Hep ezilmiş, dışlanmış, çok çalış da kendine araba al bakışlarına maruz kalmış, figüran ruhlu yayanın yol verilmesi inceliğine karşı boş kalamayanı. yol verilmeyişlerin kinini kusarak tabi geçcem ayol modlarına girmeyeni.
aynı zamanda benimdir de. hiç sekmez. ne zaman bir araba bana yol verse, messi görmüş türk gibi el sallarım. elbette "normalde yaya önceliği vardır ve olması gereken budur ne teşekkür ediyorsun" diyenler olabilir. ama gerçekçi olalım türkiye'de yaşıyoruz lan. verdiği vergilerle yol yapıldı diye hükümete teşekkür eden insanlarız en nihayetinde. potansiyel bu yani.
Hele ki yol veren araç içinde 6 tane testosteron barındırıyorsa ve müzik son ses açıksa, aha şimdi salça olacaklar korkusuyla babacan bir eyvallah çeker yoluma devam ederim.
Valla benim gibi yılın 9 ayı istanbul'da yaşayanlar bilir, biz azcık bir kibar harekete muhtaç insanlarız. Özellikle yağmurlu havalarda bizim dışarda olmamıza ve ıslanan tarafın bizim olmamıza rağmen kimse yol vermiyor. Nadir birkaç kişi verince de ben şaşkınlıktan deliye dönüyorum, mutlaka bakıp gülümsüyorum veya bir el ediyorum (selam verme şeysi olaraktan) biz alışık değiliz, azcık kibar hareket görünce bu tepkiler gayet doğal bence swh
Geçiş hakkını lütfeder gibi veren şoföre denk gelmemiştir.
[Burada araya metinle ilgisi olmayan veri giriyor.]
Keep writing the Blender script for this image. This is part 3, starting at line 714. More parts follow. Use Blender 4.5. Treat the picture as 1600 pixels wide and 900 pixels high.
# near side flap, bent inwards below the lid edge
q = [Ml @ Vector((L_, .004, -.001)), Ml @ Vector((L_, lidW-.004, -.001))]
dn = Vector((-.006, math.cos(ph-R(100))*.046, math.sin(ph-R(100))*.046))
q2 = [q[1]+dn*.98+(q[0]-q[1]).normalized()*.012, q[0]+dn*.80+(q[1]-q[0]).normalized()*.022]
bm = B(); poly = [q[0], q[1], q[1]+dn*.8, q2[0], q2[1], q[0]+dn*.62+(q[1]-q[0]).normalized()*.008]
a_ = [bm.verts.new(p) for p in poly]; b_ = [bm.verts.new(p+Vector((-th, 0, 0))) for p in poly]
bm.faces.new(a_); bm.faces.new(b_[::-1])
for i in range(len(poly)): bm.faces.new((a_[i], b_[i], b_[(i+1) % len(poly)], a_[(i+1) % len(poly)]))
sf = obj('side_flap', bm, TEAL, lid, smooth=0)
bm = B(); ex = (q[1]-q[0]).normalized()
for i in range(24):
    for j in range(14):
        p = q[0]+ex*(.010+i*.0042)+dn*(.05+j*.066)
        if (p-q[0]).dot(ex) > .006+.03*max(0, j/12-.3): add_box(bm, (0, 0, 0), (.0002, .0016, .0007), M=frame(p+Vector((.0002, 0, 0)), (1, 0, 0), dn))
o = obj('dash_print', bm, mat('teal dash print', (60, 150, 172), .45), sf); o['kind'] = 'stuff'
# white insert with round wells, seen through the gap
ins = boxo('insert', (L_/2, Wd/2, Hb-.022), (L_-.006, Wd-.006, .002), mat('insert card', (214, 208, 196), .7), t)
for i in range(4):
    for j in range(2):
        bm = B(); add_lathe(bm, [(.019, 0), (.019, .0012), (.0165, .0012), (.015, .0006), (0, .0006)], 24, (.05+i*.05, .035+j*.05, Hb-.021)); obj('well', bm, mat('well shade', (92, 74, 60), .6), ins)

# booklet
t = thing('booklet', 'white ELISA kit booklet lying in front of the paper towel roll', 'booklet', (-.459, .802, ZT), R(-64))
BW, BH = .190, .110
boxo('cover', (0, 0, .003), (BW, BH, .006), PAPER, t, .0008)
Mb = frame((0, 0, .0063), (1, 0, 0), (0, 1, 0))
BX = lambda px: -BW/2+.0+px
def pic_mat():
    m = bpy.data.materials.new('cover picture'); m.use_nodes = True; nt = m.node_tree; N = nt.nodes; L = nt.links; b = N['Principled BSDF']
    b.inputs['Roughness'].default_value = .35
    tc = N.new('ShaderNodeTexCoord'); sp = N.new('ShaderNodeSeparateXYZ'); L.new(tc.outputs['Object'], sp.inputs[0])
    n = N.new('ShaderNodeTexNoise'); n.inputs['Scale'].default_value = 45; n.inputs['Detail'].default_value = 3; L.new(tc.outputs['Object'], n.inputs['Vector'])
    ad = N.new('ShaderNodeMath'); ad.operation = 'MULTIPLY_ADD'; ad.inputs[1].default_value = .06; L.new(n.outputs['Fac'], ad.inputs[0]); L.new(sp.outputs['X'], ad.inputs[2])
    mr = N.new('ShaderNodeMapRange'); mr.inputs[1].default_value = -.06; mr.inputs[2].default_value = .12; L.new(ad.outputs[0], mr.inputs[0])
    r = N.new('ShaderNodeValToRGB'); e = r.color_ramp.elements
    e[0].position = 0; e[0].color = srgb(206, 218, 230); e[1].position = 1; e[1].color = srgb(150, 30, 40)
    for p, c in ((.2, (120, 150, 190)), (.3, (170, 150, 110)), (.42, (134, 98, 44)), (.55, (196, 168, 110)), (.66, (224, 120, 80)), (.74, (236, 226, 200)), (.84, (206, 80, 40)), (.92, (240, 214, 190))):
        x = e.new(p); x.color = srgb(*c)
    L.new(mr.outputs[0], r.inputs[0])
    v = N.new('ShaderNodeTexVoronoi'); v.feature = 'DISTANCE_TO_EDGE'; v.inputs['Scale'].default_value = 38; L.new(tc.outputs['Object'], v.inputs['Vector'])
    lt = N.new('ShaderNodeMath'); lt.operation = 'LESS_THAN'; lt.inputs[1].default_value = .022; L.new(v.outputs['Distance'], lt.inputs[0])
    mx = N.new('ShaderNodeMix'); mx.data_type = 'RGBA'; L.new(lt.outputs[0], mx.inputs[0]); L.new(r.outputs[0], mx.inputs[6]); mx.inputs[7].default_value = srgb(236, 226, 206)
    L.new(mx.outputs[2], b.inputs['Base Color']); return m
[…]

Sanırsın babasının yolunu üstüme yapıyor kimisi. Görsen bi havalar. Bunlara denk gelince bırak selam vermeyi, geçmiyorum anasını satayım al sen geç artistliği yapıyorum ben şahsen.
Ben elimi kalbimin üzerine götürmek yerine hafifçe başımı eğerek Şövalye selamı veriyorum. Öbür türlü "eyvallah koç!" gibi oluyor o da benim yazılımım da yok.
yol verilince selam verip teşekkür eden bir kadınsa şöför tarafından tecavüze uğrayabilir. selam verdi, kaş göz yaptı, meyilliydi zaten şeklinde savunma yapar bir de o selamı kanıtlarsa ceza almadan kurtulur. kadın yayalar selam çakmasın.